A family is a living organism, and each individual contributes something unique. My family is not a machine that I program and oil everyday, but rather five individuals working and living together. I have three children who need a mother to nurture them and see them as individuals.

My children, like all children, certainly need to grow in knowledge, but they do not need arrive at personhood. They are already people, individuals who have something unique to contribute.  

In her book “For the Children’s Sake” Susan Schaeffer Macaulay says,

[The child] is a separate human being whose strength lies in who he is, not in who he will become . . . We are told by many in our generation that this child is a cog in a machine, or even that he is a possession, like a pet animal . . . We must answer: “No. You are holding a person on your knee. And that is wonderful.”
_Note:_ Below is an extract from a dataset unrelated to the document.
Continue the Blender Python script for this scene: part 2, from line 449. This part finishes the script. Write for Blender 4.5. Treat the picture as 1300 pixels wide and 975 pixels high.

This attitude of the human-ness of children changes everything–the way I talk to my kids, the amount of time I allow for an outing, the type of outings we go on, the high standards I can set for them, and the list goes on.

I can get caught up in the “to do’s” of life and start seeing people as moving pieces that need I need to coordinate, like a machine’s moving parts, but this is not when everyone shines. This is not when I truly enjoy each of my children, and this is not the environment that they can most enjoy life from and grow in knowledge.

boy with legos. Individuals. Albuquerque Moms Blog.

When I choose to slow down and allow time for human-ness, my children (and myself!) can grow in knowledge and enjoy life the most. When I expect us to be beautifully human, I allow extra time for the unexpected.

Although there are five individuals in my family, we are also one family. I can’t ignore this, and it is vital that my children see how they relate to the whole. Part of growing in knowledge is learning how individual people work together to make up a unit. Recognizing that you are not a kingdom unto yourself is a huge part of maturing. I must see my children as individuals, and not just as the unit of “my kids.”  However, they must also learn the beauty of being a part of a whole.

Life is most harmonious when everyone can contribute his or her unique personhood to the family.  A better illustration than a well-oiled machine would be an orchestra.

Yes, I am like a conductor working to bring the different voices of each instrument to blend and shine at the correct moments. Each instrument brings something beautiful in itself to the song, but when blended together the orchestra soars. And, as the orchestra rises, the robot dies.